Community groups, faith leaders, and activists took to the streets of lower Manhattan earlier to protest efforts by Mayor Eric Adams and Gov. Kathy Hochul to suspend the state’s right-to-shelter policy.
“We’re protesting the mayor and the governor trying to suspend the right to shelter,” Carl Bentsen of the Coalition for the Homeless said.
Bentsen and hundreds of people gathered outside of the National Museum of the American Indian Tuesday to demand that the city provide shelter to any New Yorker who needs it.
”Joseph with his pregnant wife Mary caring the baby Jesus were told they were told there is no room,” Reverend Adrienne Thorn of the Riverside Church said. “We do not want to be a city that’s known for no room. No room for families, no room for pregnant women.”
Following Wednesday’s rally demonstrators took to the streets by marching to City Hall.
“I think the mayor is using the immigrant to cover his failures,” Carlos Encarnacion, an organizer for New York Communities for Change, said. “He’s been cutting services and the social safety net in the city since before the immigrants began arriving.”
“Shelter is a right,” Bentsen said.
The city is involved in an ongoing court case and has asked a judge to be relieved of the requirement for single adults. Hochul is siding with the city and is of the opinion that the consent decree is outdated. In a letter to a judge, an attorney for Hochul said the crisis is worsening, citing an increase of 1,500 migrants a week.
The Mayor’s Deputy Mayor for Health and Human Services addressed the issue Tuesday.
“We need the federal government to be able to help us better coordinate what is happening so that we are able to serve people, especially as the colder weather is coming now,” Deputy Mayor Anne Williams Isom said.
Bentsen helped create a tent city at the rally and spray painted the phrase “Hochulville” on all of them.”
“It’s referring to Hooverville, which was the shanty towns that were built up during the depression with President Hoover, so this is what it’s going to come to if people are denied the right to shelter,” Bentsen said.
Though he’s been in New York for nearly 40 years, as an immigrant from the Dominican Republic, Encarnacion can relate to newly arrived migrants.
“We’re close to the Statue of Liberty and Ellis island, and everyone that knows the history of Ellis island,” he said. “It was a place where people are welcome into the United States.
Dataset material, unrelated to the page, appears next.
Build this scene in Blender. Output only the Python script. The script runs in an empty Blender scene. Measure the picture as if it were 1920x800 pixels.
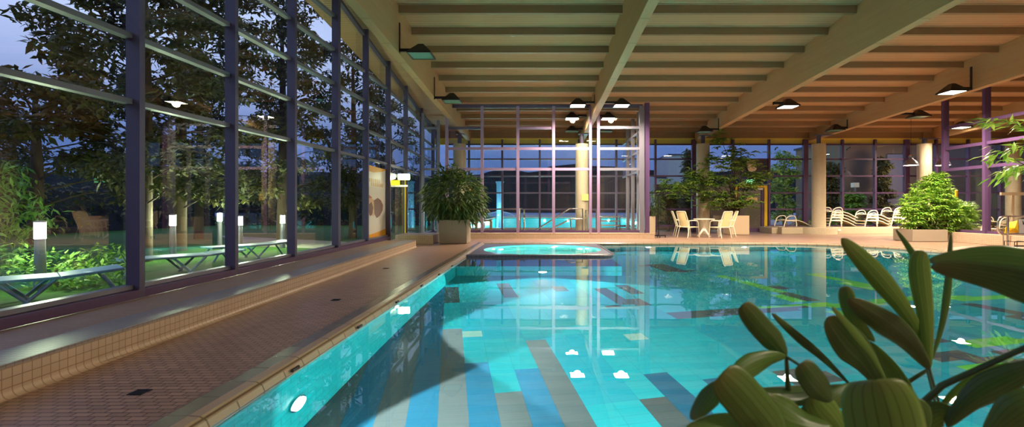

So [the] United States is the country of immigrants.”
Gov. Hochul has opposed the idea that the right to shelter applies state wide.
Meanwhile, the city has spent about $2 billion on providing food and shelter to tens of thousands of migrants who began arriving last spring.
Critics of Mayor Adams and Gov. Hochul have argued that revoking the right to shelter would increase homelessness rather than meaningfully addressing the migrant crisis.